Motion sur l’enseignement de grammaire

L’Association des Professeurs de Lettres réunie en Assemblée générale tient à réaffirmer son attachement à la démocratisation de l’enseignement et à rappeler qu’elle n’est possible que si est compensé le handicap linguistique dont pâtissent nombre d’élèves, qu’elle implique donc l’acquisition d’un vocabulaire étendu et d’une connaissance réflexive de la langue française par l’étude de la grammaire, que, pour la rendre accessible à tous, il est indispensable de recourir à un enseignement explicite et systématique.

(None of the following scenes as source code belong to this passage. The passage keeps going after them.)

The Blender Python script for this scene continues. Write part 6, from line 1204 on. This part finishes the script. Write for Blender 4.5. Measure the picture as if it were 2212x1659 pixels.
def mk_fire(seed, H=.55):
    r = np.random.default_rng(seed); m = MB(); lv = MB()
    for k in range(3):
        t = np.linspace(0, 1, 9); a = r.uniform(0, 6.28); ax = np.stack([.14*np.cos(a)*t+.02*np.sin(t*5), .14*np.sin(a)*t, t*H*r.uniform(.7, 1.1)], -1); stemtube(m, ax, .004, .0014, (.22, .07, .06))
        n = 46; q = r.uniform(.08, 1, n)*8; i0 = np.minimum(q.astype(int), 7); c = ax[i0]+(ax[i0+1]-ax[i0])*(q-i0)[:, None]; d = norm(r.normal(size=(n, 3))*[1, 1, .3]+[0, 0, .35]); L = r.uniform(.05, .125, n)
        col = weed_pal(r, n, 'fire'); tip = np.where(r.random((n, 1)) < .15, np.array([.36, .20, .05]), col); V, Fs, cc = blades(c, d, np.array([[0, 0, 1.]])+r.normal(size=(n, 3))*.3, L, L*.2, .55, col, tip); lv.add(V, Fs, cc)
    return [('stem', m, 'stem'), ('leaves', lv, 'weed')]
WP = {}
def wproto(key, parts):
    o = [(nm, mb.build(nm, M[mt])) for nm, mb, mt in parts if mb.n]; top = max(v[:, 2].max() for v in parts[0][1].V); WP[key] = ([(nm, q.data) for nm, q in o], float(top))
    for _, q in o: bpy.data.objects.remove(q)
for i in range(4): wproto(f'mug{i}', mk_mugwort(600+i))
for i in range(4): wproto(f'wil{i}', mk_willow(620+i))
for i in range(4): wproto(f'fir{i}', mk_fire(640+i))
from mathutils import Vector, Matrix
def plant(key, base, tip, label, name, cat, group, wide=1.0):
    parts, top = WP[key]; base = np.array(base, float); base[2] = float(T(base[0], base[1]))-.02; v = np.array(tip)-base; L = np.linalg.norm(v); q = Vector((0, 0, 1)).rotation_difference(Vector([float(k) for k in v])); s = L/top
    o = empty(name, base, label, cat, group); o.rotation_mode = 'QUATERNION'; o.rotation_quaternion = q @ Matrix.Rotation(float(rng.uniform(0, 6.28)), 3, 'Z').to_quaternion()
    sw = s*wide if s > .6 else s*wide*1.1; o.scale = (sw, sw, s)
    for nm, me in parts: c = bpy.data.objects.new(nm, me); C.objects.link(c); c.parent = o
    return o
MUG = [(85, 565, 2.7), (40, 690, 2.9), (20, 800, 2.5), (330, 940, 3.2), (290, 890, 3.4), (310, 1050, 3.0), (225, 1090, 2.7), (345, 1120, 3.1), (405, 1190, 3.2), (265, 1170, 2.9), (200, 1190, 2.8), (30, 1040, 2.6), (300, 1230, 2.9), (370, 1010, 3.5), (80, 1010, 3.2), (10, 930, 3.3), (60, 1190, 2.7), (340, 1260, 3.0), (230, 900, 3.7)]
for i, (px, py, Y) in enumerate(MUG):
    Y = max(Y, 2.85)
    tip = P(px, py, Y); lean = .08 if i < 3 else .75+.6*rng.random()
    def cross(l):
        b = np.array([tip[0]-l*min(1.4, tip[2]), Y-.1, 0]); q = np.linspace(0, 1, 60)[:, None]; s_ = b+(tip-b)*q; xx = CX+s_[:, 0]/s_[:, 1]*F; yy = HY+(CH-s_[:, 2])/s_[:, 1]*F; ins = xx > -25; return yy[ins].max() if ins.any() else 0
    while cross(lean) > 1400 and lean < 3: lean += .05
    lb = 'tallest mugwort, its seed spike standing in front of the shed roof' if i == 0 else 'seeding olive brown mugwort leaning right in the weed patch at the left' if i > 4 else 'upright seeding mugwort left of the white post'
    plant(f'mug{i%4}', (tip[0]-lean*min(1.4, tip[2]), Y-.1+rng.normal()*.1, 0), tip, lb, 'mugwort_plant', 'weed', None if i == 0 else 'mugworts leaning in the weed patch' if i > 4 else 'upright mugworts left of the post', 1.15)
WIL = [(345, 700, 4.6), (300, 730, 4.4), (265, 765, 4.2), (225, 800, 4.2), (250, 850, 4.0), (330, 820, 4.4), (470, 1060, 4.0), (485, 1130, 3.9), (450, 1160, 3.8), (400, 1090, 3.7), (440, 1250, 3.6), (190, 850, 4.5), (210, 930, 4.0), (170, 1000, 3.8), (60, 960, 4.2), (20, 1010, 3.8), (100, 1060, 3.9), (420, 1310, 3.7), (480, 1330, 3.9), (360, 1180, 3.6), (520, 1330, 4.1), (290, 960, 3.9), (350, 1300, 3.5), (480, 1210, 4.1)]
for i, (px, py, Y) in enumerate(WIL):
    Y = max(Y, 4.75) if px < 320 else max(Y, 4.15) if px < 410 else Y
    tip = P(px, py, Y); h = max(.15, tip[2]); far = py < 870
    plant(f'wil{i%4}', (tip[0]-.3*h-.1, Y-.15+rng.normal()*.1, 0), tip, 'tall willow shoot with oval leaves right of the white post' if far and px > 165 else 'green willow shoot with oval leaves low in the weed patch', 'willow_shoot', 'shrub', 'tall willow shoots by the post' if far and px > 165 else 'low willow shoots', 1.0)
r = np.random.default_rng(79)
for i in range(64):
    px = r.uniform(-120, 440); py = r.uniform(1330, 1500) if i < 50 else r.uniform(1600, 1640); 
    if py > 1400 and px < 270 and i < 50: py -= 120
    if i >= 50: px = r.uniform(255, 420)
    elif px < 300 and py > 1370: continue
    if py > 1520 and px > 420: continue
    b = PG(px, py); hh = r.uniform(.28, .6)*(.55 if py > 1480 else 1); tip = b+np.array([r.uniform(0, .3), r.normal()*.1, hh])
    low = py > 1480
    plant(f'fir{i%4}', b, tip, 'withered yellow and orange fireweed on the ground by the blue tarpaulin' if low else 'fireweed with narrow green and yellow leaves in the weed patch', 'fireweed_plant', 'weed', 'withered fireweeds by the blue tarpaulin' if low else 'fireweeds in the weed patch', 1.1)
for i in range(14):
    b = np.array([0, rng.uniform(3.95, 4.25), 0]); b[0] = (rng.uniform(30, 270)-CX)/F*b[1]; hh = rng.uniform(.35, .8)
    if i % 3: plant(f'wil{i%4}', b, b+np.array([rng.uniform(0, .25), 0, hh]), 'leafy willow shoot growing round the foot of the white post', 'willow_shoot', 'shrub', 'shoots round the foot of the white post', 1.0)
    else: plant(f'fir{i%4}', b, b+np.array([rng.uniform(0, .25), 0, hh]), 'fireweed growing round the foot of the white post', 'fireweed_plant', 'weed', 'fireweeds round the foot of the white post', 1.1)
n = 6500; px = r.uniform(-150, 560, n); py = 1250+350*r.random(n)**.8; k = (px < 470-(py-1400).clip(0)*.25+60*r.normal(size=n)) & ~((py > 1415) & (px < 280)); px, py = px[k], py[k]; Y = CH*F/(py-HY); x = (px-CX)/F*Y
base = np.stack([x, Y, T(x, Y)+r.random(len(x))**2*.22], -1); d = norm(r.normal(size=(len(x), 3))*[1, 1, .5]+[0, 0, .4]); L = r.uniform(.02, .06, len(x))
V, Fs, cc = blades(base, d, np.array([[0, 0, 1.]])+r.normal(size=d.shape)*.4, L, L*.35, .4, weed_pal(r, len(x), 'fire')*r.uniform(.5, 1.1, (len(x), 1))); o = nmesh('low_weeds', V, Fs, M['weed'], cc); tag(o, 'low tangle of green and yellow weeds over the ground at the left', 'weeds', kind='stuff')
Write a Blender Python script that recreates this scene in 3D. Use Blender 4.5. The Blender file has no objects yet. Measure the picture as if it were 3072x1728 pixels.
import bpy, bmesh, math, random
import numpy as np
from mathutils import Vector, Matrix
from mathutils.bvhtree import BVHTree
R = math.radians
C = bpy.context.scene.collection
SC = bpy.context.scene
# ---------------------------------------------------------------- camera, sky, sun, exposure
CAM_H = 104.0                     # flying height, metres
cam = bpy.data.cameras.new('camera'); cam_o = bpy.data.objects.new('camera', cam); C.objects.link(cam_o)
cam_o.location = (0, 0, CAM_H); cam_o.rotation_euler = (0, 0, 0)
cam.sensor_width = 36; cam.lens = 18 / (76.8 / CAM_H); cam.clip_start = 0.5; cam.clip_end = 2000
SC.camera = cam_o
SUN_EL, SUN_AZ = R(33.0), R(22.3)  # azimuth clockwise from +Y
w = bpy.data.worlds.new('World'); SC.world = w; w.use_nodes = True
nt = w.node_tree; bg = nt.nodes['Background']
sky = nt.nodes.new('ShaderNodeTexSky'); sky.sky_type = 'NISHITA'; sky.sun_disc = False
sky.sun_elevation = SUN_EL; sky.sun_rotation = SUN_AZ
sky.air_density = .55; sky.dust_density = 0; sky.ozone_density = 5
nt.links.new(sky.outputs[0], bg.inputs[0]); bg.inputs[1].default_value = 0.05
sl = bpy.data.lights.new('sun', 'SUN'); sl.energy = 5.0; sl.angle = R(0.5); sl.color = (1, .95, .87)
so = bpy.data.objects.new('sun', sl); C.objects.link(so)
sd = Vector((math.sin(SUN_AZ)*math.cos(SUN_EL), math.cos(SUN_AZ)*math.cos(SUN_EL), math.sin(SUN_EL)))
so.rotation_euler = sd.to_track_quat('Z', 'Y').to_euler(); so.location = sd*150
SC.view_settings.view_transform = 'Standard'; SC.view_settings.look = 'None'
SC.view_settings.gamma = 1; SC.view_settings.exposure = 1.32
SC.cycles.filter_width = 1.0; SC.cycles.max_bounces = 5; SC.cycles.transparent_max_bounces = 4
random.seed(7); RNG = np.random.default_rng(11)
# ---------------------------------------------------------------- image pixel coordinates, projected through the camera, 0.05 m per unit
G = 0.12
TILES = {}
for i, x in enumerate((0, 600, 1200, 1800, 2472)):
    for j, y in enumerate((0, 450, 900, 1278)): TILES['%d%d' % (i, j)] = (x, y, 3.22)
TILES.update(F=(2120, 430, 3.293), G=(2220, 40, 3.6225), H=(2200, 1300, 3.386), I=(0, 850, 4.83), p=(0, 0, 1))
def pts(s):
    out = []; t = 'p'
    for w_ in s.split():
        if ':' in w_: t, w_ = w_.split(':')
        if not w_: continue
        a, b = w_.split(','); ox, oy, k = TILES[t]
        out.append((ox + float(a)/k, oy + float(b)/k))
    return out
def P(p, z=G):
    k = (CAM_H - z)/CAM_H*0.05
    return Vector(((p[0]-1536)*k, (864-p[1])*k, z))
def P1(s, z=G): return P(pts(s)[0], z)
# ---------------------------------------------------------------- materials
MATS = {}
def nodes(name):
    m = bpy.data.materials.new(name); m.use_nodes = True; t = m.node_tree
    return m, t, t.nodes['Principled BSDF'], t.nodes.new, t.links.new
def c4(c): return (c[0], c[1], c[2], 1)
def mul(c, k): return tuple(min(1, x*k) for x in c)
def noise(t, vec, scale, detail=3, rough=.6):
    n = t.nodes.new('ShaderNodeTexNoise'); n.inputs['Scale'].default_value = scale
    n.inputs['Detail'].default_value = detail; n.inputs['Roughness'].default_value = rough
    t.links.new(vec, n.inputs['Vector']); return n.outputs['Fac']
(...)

Cet enseignement doit en outre permettre aux élèves de choisir la façon la plus adaptée d’exprimer ce qu’ils ont à dire et de comprendre avec la plus grande finesse ce que signifie exactement l’énoncé qu’ils étudient ; aussi doit-il viser à la maîtrise du rapport entre le sens et la structure syntaxique utilisée, donc privilégier l’étude des fonctions syntaxiques. Or, les nouveaux programmes, et plus encore les nouveaux manuels, interdisant cette étude, au moins au niveau du troisième cycle, en imposant le modèle de la grammaire générative. Celle-ci, d’ailleurs toujours en cours d’élaboration, n’est pourtant pas conçue pour l’apprentissage de la langue : son objectif est d’établir le modèle universel de la compétence linguistique du sujet parlant une langue. Elle met l’accent sur les constituants, non sur les fonctions et leur rapport avec le sens. Enfin, très complexe, elle ne peut être étudiée avec profit que par qui possède de solides connaissances grammaticales. Le désastre qui a résulté de la substitution, dans les années 1970, de la grammaire générative à la grammaire traditionnelle prouve le danger de recourir à un modèle, certes intelligent, mais inadapté au rôle qu’on a voulu lui faire jouer et auquel les maîtres avaient été, par-dessus le marché, insuffisamment formés.

Par contre, la grammaire fonctionnelle est, par nature, à la fois adaptée au niveau des élèves et à l’objectif visé, puisqu’elle repose, précisément, sur les fonctions dans la phrase, quelle que soit la nature du terme qui possède cette fonction ; la Terminologie grammaticale de 1997, élaborée avec la collaboration de l’APLettres, est à cet égard parfaitement opératoire. De plus, ce modèle présente, d’une part, l’avantage de correspondre au modèle utilisé pour l’étude d’une langue étrangère ou d’une langue ancienne et, d’autre part, de permettre les identifications de fonction nécessaires pour les exercices de traduction.

La démocratisation suppose en vérité, non d’abaisser le niveau de l’enseignement au niveau du plus faible des élèves, mais de mettre en place les procédures nécessaires pour que le plus faible des élèves atteigne, autant que faire se peut, le niveau requis. L’enseignement grammatical, peut-être plus que d’autres, ne peut porter tous ses fruits qu’à une double condition : d’une part, la didactique de son enseignement doit être appropriée à la fois au niveau réel des élèves et à l’objectif visé et, d’autre part, la formation initiale et continuée des maîtres doit leur permettre d’assurer un enseignement réflexif cohérent.